— Begin SUPPLIED ENTRIES —

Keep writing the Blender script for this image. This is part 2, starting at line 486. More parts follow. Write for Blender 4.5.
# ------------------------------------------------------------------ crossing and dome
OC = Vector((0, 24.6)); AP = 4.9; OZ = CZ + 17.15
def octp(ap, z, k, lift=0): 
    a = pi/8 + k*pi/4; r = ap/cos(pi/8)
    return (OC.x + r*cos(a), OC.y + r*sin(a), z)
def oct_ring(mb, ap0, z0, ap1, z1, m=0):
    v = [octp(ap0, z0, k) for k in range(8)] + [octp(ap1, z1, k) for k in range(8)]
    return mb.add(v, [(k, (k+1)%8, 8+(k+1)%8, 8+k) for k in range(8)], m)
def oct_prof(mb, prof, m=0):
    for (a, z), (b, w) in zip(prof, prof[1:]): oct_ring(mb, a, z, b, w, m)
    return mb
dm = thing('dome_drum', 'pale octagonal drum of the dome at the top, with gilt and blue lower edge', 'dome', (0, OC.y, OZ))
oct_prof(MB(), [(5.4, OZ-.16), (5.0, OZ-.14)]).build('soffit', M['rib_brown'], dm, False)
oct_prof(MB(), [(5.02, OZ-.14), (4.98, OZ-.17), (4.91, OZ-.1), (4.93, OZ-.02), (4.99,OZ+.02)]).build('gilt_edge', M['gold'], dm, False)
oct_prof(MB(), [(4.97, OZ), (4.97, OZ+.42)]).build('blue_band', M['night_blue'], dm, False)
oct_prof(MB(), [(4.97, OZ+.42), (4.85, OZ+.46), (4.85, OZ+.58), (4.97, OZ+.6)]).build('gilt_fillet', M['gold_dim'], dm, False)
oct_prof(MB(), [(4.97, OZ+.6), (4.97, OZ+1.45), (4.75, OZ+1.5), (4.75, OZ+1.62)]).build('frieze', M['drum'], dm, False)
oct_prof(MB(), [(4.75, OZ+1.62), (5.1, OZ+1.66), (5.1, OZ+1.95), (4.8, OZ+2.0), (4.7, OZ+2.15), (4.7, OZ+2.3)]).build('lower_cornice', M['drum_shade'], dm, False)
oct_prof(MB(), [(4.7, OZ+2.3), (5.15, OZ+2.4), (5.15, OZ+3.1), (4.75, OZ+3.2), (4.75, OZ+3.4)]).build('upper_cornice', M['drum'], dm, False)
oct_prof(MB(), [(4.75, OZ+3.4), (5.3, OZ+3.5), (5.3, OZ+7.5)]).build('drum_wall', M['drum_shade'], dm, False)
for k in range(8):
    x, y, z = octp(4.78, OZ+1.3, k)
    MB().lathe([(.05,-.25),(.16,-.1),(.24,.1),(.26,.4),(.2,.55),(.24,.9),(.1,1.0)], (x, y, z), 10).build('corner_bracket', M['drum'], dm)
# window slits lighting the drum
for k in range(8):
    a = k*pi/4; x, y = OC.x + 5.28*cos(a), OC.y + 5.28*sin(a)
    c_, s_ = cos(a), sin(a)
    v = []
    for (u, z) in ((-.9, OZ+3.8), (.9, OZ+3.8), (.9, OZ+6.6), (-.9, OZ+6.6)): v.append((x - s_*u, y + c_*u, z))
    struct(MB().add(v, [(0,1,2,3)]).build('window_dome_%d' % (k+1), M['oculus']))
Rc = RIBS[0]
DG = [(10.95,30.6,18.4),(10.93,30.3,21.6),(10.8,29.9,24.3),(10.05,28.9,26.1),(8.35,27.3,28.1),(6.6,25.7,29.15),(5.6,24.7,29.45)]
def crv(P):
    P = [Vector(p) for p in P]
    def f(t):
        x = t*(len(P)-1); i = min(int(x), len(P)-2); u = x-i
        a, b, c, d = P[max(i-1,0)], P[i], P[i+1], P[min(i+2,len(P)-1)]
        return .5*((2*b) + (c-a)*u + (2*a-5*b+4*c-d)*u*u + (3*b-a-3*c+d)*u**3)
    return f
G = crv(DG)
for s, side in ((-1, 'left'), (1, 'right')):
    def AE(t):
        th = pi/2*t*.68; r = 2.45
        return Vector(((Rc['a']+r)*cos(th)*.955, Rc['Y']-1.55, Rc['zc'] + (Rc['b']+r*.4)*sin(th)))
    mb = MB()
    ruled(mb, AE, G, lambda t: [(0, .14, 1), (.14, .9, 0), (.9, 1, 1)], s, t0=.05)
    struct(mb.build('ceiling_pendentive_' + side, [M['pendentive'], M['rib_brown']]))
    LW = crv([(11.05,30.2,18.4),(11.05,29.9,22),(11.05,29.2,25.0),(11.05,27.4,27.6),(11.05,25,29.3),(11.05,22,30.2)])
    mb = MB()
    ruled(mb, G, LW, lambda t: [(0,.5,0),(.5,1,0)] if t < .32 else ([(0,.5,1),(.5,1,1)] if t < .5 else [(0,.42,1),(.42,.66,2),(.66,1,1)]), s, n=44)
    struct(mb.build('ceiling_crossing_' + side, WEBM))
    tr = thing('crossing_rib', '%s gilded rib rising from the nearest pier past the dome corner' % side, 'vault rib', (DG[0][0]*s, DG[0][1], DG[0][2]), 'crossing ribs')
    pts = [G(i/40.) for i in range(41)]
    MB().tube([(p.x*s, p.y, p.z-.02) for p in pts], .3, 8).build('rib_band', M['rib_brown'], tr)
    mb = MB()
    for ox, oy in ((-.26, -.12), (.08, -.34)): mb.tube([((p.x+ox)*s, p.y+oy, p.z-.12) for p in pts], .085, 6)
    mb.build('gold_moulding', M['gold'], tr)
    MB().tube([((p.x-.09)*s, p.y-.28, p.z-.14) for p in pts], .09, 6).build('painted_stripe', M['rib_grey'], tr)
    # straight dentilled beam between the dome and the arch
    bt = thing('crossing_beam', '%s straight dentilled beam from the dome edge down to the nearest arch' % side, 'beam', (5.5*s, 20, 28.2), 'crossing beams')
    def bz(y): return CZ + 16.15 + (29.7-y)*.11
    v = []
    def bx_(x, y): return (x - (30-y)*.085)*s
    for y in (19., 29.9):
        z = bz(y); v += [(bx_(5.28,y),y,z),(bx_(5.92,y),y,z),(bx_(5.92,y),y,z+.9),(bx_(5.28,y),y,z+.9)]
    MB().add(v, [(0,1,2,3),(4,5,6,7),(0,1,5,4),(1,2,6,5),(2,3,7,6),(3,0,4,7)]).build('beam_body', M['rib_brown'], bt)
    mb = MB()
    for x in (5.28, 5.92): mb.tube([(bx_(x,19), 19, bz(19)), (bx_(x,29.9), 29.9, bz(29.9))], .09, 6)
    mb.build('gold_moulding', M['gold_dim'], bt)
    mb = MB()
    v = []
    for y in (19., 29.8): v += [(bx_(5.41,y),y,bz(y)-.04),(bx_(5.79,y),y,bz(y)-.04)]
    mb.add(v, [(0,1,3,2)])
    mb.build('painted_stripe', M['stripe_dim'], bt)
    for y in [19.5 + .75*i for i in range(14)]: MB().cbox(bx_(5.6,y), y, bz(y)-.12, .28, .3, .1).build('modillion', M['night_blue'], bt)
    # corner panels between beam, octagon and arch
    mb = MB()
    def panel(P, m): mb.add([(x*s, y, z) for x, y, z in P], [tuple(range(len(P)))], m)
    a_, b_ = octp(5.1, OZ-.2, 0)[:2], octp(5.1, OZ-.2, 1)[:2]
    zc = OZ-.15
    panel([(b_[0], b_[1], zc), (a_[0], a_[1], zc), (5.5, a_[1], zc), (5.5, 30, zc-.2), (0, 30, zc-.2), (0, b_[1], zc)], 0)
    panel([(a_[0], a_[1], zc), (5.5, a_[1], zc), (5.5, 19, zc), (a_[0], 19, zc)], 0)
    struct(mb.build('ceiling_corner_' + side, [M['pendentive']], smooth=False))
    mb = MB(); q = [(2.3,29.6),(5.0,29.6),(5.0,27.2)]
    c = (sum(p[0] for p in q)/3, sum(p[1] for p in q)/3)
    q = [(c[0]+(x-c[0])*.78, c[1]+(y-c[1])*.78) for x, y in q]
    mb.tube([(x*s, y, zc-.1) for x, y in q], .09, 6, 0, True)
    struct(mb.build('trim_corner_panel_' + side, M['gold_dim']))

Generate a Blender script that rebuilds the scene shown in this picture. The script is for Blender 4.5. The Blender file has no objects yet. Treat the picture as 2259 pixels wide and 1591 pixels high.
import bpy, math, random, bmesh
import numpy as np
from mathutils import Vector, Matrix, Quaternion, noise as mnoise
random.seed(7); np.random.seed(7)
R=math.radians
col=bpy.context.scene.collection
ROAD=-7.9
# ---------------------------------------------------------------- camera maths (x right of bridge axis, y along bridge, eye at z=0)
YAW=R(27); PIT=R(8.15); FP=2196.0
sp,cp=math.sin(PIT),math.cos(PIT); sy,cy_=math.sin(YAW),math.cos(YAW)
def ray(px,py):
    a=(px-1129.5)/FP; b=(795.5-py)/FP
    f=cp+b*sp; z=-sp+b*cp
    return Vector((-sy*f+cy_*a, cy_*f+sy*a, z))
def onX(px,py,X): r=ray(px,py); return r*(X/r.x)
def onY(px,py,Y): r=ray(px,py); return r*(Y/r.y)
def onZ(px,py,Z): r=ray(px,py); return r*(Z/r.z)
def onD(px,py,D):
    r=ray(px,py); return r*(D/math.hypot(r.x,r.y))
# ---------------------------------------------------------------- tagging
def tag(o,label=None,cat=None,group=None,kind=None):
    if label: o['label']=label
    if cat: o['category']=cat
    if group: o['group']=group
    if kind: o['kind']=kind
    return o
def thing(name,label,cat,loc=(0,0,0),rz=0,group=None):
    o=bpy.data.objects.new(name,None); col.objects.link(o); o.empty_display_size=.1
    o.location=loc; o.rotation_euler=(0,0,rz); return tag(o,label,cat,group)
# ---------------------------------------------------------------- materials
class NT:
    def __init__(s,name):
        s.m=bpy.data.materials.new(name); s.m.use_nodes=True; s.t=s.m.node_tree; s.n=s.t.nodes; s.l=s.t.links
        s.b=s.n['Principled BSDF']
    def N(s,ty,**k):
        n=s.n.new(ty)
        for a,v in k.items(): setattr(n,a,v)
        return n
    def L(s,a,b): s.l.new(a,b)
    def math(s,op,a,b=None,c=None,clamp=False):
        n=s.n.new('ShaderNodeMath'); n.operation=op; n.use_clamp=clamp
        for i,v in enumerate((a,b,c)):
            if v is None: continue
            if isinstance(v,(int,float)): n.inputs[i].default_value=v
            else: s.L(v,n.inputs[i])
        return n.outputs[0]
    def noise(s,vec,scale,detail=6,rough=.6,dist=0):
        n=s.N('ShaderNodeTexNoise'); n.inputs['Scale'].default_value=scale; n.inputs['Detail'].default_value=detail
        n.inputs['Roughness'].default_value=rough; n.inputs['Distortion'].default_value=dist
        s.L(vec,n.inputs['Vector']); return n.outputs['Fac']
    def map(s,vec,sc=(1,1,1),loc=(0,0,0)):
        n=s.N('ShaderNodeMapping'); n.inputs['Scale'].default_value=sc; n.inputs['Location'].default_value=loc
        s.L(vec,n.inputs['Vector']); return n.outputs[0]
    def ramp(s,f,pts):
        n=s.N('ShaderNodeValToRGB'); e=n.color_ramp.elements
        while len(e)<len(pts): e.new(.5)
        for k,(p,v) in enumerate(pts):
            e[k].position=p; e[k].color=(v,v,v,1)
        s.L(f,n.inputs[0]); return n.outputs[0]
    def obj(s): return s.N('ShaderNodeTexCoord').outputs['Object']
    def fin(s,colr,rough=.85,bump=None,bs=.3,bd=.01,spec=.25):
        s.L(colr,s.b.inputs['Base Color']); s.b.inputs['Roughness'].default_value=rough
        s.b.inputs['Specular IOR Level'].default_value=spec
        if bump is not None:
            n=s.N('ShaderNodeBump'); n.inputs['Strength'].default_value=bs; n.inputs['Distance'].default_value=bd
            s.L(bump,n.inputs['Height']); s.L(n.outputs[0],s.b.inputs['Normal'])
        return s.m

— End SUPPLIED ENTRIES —

**AIM OF THE EXERCISE**
Gather every line from the listing above in which "objects" appears, and copy those lines.

**WRITTEN ANSWER**
Generate a Blender script that rebuilds the scene shown in this picture. The script is for Blender 4.5. The Blender file has no objects yet. Treat the picture as 2259 pixels wide and 1591 pixels high.
    o=bpy.data.objects.new(name,None); col.objects.link(o); o.empty_display_size=.1